Another measure, to raise money by selling more stock, would be an extreme preventive measure against bankruptcy. A stock sale is seen as unlikely because it would be dilutive to existing shareholders, but executives want this option in their arsenal in case they cannot refinance the debt.
MR. KARMAZIN is one of the few executives who can say his business really is rocket science. Next year Sirius XM will send another satellite into orbit, at a cost of $250 million to $300 million.
Three rocket scientists report to Mr. Karmazin. Whenever he receives e-mail from the person in charge of the satellite — even if it’s just a birthday wish or a thank-you note — the first words of the message have to be “the satellites are fine.”
“If something’s wrong with the satellites, I’m going to panic,” he says.
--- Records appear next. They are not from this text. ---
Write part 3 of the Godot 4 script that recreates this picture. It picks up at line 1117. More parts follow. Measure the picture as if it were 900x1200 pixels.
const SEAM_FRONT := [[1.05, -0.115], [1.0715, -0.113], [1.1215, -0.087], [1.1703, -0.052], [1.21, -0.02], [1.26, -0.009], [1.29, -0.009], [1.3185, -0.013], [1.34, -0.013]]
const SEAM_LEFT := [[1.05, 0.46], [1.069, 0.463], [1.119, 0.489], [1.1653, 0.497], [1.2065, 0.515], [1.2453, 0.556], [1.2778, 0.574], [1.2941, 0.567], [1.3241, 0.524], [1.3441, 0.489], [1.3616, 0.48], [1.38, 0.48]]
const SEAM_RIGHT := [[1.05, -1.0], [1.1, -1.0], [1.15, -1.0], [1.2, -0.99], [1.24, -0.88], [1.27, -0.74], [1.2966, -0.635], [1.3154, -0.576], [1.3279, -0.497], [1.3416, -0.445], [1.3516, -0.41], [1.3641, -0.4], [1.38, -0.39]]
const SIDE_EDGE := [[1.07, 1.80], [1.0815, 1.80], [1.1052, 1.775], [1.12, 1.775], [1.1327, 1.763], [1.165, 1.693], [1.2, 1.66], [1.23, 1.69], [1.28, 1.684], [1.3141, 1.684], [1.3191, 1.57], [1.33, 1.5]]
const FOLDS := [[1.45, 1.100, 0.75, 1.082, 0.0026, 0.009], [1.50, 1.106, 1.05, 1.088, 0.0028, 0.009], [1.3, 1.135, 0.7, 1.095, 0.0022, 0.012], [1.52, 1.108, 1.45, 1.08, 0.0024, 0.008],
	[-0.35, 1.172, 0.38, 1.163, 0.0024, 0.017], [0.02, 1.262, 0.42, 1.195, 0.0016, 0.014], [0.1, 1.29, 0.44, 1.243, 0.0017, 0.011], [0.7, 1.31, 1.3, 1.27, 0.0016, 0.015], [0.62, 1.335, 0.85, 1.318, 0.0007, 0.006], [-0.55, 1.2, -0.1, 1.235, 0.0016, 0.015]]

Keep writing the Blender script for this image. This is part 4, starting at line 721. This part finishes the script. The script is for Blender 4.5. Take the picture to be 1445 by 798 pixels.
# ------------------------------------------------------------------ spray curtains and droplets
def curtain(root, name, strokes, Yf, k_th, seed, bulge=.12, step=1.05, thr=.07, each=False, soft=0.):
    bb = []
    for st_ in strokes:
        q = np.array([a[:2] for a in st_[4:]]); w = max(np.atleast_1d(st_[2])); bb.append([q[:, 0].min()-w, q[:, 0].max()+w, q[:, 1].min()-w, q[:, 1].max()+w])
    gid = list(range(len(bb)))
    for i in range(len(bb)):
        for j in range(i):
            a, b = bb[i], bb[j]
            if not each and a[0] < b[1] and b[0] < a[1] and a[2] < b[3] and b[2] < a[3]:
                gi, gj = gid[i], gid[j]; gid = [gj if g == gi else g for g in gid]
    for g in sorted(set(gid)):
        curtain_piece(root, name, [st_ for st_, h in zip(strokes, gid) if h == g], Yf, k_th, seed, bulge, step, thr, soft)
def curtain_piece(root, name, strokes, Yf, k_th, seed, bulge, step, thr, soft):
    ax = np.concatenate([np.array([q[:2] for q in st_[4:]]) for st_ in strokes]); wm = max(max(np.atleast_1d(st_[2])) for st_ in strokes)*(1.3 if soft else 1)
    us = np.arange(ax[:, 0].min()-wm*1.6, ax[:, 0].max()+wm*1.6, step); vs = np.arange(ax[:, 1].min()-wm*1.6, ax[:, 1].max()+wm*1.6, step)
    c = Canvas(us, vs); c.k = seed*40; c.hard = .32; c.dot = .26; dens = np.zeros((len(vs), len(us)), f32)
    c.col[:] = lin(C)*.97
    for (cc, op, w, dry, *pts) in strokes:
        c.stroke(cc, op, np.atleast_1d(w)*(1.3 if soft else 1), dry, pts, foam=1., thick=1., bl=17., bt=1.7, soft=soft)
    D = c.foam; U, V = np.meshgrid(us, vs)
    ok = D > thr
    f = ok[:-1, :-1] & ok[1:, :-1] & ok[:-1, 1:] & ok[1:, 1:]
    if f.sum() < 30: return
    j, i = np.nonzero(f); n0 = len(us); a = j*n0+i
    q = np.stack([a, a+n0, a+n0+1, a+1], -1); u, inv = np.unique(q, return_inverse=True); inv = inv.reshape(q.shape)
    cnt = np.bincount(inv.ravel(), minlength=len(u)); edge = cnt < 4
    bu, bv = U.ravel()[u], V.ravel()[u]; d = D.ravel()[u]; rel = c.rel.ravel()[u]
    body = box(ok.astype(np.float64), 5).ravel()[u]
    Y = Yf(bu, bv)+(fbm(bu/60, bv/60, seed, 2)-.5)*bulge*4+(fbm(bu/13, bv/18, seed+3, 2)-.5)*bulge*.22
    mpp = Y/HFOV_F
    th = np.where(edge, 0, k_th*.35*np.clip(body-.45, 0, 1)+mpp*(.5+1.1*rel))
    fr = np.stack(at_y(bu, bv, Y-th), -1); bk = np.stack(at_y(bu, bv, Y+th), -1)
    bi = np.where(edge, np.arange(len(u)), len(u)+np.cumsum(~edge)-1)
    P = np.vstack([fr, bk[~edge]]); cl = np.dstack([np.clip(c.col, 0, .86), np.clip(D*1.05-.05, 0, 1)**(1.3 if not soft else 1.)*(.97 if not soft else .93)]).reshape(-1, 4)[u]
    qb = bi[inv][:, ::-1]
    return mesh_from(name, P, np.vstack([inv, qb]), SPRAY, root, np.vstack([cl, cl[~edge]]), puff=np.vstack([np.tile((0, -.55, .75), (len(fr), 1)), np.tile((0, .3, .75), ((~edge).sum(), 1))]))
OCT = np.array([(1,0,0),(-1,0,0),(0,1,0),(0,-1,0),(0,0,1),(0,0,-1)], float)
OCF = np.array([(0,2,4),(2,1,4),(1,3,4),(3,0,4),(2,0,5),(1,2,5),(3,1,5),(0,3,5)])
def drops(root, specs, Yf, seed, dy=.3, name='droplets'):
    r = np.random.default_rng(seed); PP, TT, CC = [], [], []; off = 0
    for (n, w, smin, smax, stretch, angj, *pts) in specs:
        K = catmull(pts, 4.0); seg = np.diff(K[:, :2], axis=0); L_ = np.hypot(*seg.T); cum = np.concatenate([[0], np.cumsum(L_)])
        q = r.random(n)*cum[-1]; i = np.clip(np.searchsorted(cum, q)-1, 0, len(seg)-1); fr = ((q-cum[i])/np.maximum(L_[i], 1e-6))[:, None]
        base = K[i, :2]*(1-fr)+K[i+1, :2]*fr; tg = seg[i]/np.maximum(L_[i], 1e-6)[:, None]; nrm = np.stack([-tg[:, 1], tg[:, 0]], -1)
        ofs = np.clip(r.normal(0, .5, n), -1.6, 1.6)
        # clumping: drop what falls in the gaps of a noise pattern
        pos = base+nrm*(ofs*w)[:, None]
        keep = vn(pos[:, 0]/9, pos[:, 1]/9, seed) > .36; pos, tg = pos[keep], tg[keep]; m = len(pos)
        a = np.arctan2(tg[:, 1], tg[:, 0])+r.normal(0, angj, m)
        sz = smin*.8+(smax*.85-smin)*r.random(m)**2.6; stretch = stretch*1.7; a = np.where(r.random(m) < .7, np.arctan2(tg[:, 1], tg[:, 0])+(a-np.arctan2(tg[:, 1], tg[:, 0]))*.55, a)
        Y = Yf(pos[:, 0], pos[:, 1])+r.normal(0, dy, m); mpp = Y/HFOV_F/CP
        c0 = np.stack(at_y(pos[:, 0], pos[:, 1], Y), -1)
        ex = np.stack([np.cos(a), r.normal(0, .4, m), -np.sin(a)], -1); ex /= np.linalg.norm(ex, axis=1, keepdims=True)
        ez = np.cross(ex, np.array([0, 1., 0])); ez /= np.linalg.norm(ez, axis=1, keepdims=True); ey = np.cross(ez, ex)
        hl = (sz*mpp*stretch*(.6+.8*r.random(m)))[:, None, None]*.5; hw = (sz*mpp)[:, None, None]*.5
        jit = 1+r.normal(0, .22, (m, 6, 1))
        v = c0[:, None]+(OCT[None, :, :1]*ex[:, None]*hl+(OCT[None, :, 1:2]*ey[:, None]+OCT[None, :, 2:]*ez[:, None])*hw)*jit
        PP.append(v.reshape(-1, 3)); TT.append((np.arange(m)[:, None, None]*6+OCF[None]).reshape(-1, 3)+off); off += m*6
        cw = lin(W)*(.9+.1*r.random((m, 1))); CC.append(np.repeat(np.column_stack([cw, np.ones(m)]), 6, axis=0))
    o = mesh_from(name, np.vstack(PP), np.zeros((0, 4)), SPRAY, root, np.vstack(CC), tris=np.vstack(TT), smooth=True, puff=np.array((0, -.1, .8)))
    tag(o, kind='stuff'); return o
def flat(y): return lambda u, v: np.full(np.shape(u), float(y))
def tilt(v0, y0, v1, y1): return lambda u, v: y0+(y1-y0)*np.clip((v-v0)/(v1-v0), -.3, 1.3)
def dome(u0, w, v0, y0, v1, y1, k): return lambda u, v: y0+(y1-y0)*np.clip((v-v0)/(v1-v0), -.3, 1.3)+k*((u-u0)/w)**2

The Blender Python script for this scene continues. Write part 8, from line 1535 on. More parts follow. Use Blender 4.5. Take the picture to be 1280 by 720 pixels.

Mr. Karmazin likes to say that the company competes against technology — things like digital music players and Internet radio that can be streamed through an
iPhone and played in the car — rather than other companies.
Dave Zatz, who lives in Rockville, Md., and writes a blog about digital media, was an XM subscriber but dropped the service after his favorite channel, Chrome — “which is sort of a disco station,” he says — was dropped. Now, he says, he streams Pandora, a popular Internet radio service, through his iPhone while driving.
“The price is right and you can get whatever music you like,” he says.
But those competitive threats remain secondary to the urgency of Sirius XM finding a way to extract itself from the financial vise visited upon it by its heavy debt. Mr. Cheen, the debt analyst at Wachovia, has this stark assessment: “The bare economics of it cannot appropriately service the capital load.”
During the shareholder meeting, Mr. Karmazin acknowledges that bankruptcy is a possibility if the company cannot reach agreement with lenders, but he says it is unlikely.
“You have to play the hand you’re dealt,” he says in the interview. “Right now, I don’t like my hand. But we’ll play it.”